Montaperto's appeal against his 1988 convictions comes about as a result of a rare Governor-General's granting of a Royal Prerogative of Mercy two years ago, giving him the chance to go back to the court where an appeal against his conviction and sentence was turned down on September 8, 1989.

His hopes of a reprieve took a big leap forward in June 2008 when a juror revealed in an email to Auckland barrister Ron Mansfield that he had told fellow jurors in Montaperto's trial that Montaperto was a suspect in the Cormack inquiry, and that it may have influenced the verdicts.
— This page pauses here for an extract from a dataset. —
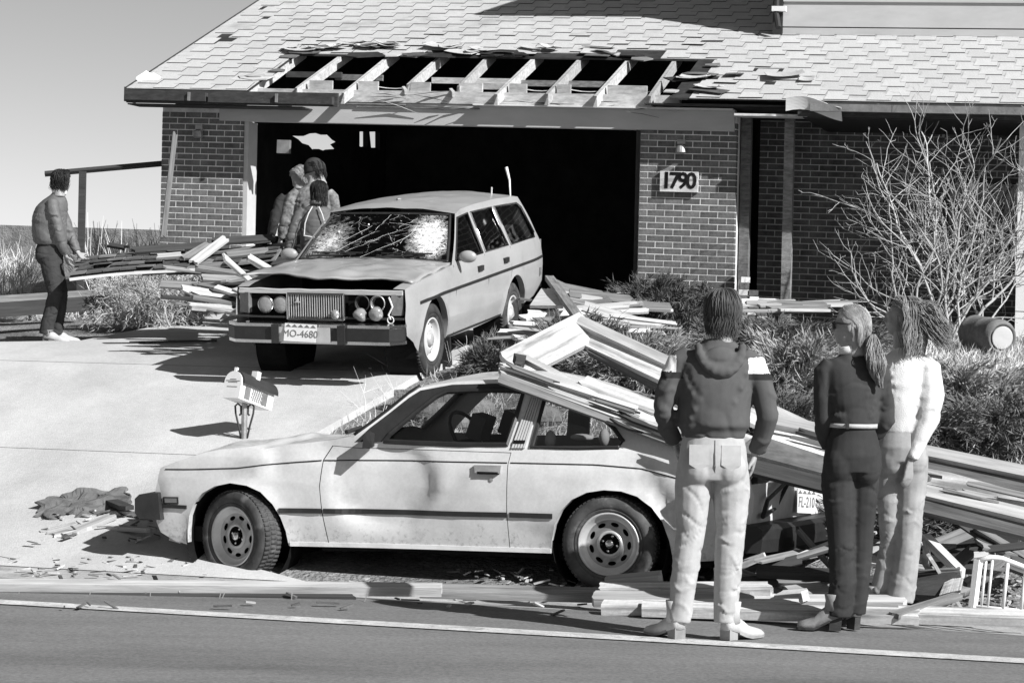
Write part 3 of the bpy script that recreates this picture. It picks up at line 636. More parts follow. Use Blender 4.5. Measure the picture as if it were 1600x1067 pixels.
# ------------------------------------------------------------------ wheels
def wheel(parent, c, out, r=.308, w=.18, style=0, rr=.195):
    """tyre with rim and hub as its own pieces; out = axle direction pointing away from the car"""
    k = r/.308; h = w/.18; out = Vector(out).normalized()
    a = out.orthogonal().normalized(); b = out.cross(a); c = Vector(c)
    mb = MB()
    mb.lathe([(rr-.01, -.085*h), (.255*k, -.10*h), (.290*k, -.088*h), (.304*k, -.068*h), (.308*k, -.03*h), (.308*k, .03*h), (.304*k, .066*h), (.297*k, .078*h), (.285*k, .088*h), (.262*k, .096*h), (.235*k, .094*h), (.228*k, .088*h), (.222*k, .091*h), (rr+.006, .080*h), (rr-.004, .068*h)], c, out, 48)
    for i in range(60):                             # tread lugs
        t = 2*PI*i/60; rd = a*math.cos(t)+b*math.sin(t); tg = out.cross(rd)
        for hh in (-.05, .0, .05):
            rot = Matrix((out, tg, rd)).transposed(); mb.box(c+rd*(.3045*k)+out*hh*h+tg*(.006 if hh == 0 else 0), (.042*h, .022, .010), rot)
    ty = mb.build('wheel', 'rubber', parent, True)
    ty.data.polygons.foreach_set('use_smooth', [p.area > .0004 for p in ty.data.polygons])
    mb = MB()
    if style == 0:
        mb.lathe([(rr-.003, .070*h), (rr+.004, .084*h), (rr-.006, .086*h), (rr-.014, .074*h), (rr-.032, .050*h), (rr-.044, .046*h)], c, out, 48)
        def f(u_, v_):
            q = math.hypot(u_, v_); d = .046-.012*math.sin(min(1, max(0, (rr-.044-q)/.06))*PI); return c+a*u_+b*v_+out*d*h
        ro = rr-.044; slots = []
        for i in range(9):
            t = 2*PI*(i+.3)/9; slots.append([( (ro-.028+.0135*math.cos(q))*math.cos(t)-.027*math.sin(q)*math.sin(t), (ro-.028+.0135*math.cos(q))*math.sin(t)+.027*math.sin(q)*math.cos(t)) for q in [2*PI*j/10 for j in range(10)]])
        ring = [(ro*math.cos(2*PI*j/48), ro*math.sin(2*PI*j/48)) for j in range(48)]; inn = [(.074*math.cos(2*PI*j/32), .074*math.sin(2*PI*j/32)) for j in range(32)]
        rim = mb.build('rim', 'rim_steel', ty, True)
        m2 = MB(); m2.panel([ring]+slots+[inn], f, .03); m2.build('wheel_disc', 'galv', ty, True)
        m2 = MB(); m2.lathe([(.088, .036*h), (.080, .052*h), (.070, .056*h), (.064, .05*h)], c, out, 32); m2.build('hub_ring', 'rim_steel', ty, True)
        m2 = MB(); m2.lathe([(.066, .046*h), (.06, .015*h), (.0, .012*h)], c, out, 32); m2.lathe([(rr-.01, -.02*h), (.05, -.02*h), (0, -.02*h)], c, out, 32); m2.build('brake_drum', 'black', ty, True)
        m2 = MB(); m2.lathe([(.030, .012*h), (.028, .055*h), (.022, .066*h), (.0, .068*h)], c, out, 20); m2.build('hub_cap', 'chrome', ty, True)
        for i in range(4):
            t = 2*PI*i/4+.5; m2 = MB(); m2.lathe([(.010, .012*h), (.010, .04*h), (.0, .046*h)], c+(a*math.cos(t)+b*math.sin(t))*.050, out, 6); m2.build('wheel_nut', 'chrome', ty)
    else:
        mb.lathe([(rr-.003, .070*h), (rr+.004, .084*h), (rr-.008, .086*h), (rr-.016, .070*h), (rr-.030, .042*h), (rr-.050, .034*h), (rr-.062, .040*h), (rr-.085, .060*h), (.075, .062*h), (.066, .056*h), (.06, .058*h)], c, out, 48)
        rim = mb.build('rim', 'siding', ty, True)
        m2 = MB(); m2.lathe([(.064, .052*h), (.058, .078*h), (.040, .086*h), (.0, .088*h)], c, out, 24); m2.build('hub_cap', 'rim_steel', ty, True)
        m2 = MB()
        for i in range(10):
            t = 2*PI*i/10; rd = a*math.cos(t)+b*math.sin(t); rot = Matrix((rd, out.cross(rd), out)).transposed(); m2.box(c+rd*(rr-.058)+out*.038*h, (.014, .026, .004), rot)
        o = m2.build('rim_slots', 'black', ty); o['kind'] = 'stuff'
    return ty
def ribbon(mb, pts, S, hh, proud, mi=0, n=40):         # a strip following a body side
    P2 = [Vector((a, b)) for a, b in pts]; L = [0]
    for q, s in zip(P2, P2[1:]): L.append(L[-1]+(s-q).length)
    rings = []
    for i in range(n+1):
        d = L[-1]*i/n; x = float(np.interp(d, L, [q.x for q in P2])); z = float(np.interp(d, L, [q.y for q in P2]))
        lo = Vector(S(x, z-hh)); hi = Vector(S(x, z+hh)); o = Vector((0, -1, 0))*proud
        rings.append([lo-o*.3, lo+o, hi+o, hi-o*.3])
    mb.loft(rings, mi)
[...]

Hutt Valley man Jules Mikus was eventually convicted for the murder of Teresa Cormack. Photo / File
Hutt Valley man Jules Mikus was eventually convicted for the murder of Teresa Cormack. Photo / File

Independent lawyer Steve Bonnar, QC, then interviewed the juror and swore an affidavit based on what he had been told, but the juror later changed his mind, possibly concerned about incriminating himself in a contempt of court for revealing matters that had taken place in the jury room.

The Ministry of Justice sought advice from another QC, who said the affidavit would be sufficient for an application to produce fresh evidence, in a case where it had also been said the evidence against Montaperto was "less than overwhelming".

The appeal on Tuesday is set down for a half a day before Justices Stephen Kos, Forrest Miller and Denis Clifford.